[SET EXERCISE] Find every line of the listing below where "Blender" appears, and copy it.

[RECORD EXTRACTS]

►

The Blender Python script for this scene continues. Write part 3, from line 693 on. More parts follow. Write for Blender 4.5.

◄
►

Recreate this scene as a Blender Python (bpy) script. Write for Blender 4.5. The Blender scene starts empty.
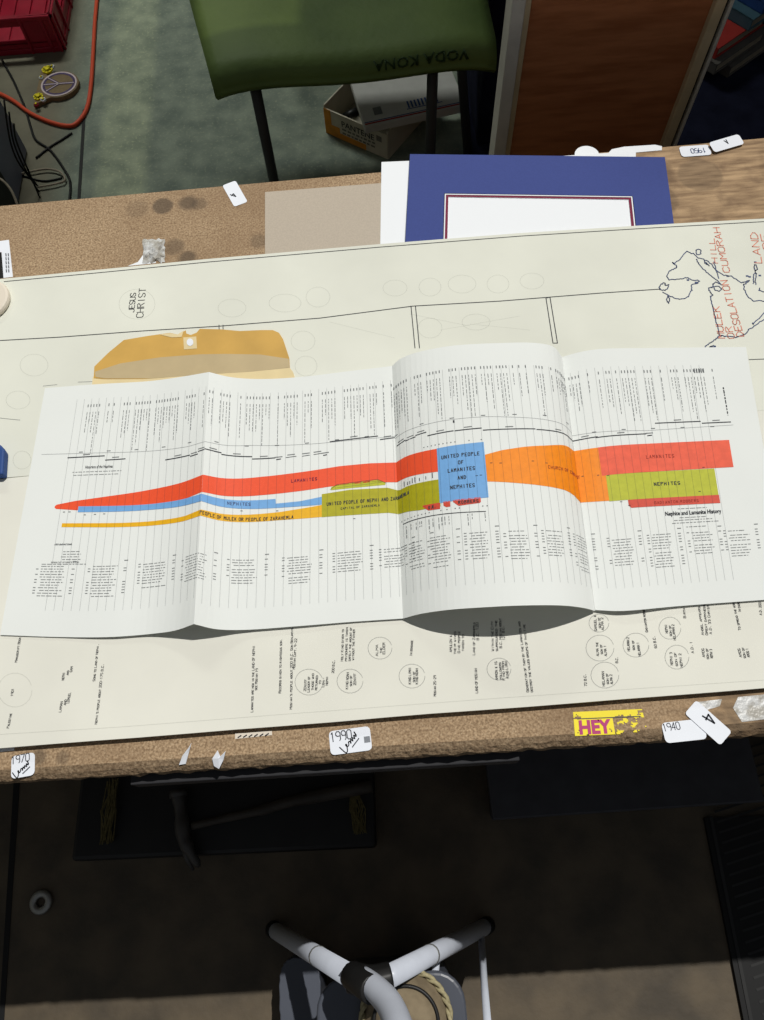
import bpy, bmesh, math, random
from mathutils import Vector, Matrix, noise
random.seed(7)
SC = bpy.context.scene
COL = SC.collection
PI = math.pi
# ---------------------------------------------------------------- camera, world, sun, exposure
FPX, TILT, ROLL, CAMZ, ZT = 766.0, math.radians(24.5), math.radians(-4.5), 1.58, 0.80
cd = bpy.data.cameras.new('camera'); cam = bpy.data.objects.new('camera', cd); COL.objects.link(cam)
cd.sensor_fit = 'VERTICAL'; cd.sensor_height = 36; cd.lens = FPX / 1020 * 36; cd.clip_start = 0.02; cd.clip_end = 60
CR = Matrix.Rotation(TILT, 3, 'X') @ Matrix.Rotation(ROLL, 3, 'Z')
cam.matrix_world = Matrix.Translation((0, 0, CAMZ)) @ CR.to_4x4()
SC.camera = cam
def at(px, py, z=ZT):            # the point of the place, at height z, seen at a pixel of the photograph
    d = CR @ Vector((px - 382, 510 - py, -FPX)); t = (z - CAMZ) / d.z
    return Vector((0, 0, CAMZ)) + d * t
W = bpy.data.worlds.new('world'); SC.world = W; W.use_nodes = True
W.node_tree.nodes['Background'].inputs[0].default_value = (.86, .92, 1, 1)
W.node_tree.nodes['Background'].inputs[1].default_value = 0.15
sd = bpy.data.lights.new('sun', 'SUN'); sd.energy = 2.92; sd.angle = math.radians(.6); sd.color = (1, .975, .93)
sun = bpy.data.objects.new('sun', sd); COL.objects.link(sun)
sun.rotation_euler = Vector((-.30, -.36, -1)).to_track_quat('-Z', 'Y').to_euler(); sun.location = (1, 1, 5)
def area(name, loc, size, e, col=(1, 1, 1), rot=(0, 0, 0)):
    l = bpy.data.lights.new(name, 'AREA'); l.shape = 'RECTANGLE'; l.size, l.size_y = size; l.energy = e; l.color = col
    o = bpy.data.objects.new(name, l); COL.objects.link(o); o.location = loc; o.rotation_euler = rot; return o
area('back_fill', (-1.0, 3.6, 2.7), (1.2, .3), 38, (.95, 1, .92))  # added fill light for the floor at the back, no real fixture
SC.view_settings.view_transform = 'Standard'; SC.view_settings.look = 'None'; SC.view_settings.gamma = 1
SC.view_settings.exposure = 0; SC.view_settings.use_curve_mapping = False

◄

[ANSWER]
The Blender Python script for this scene continues. Write part 3, from line 693 on. More parts follow. Write for Blender 4.5.
Recreate this scene as a Blender Python (bpy) script. Write for Blender 4.5. The Blender scene starts empty.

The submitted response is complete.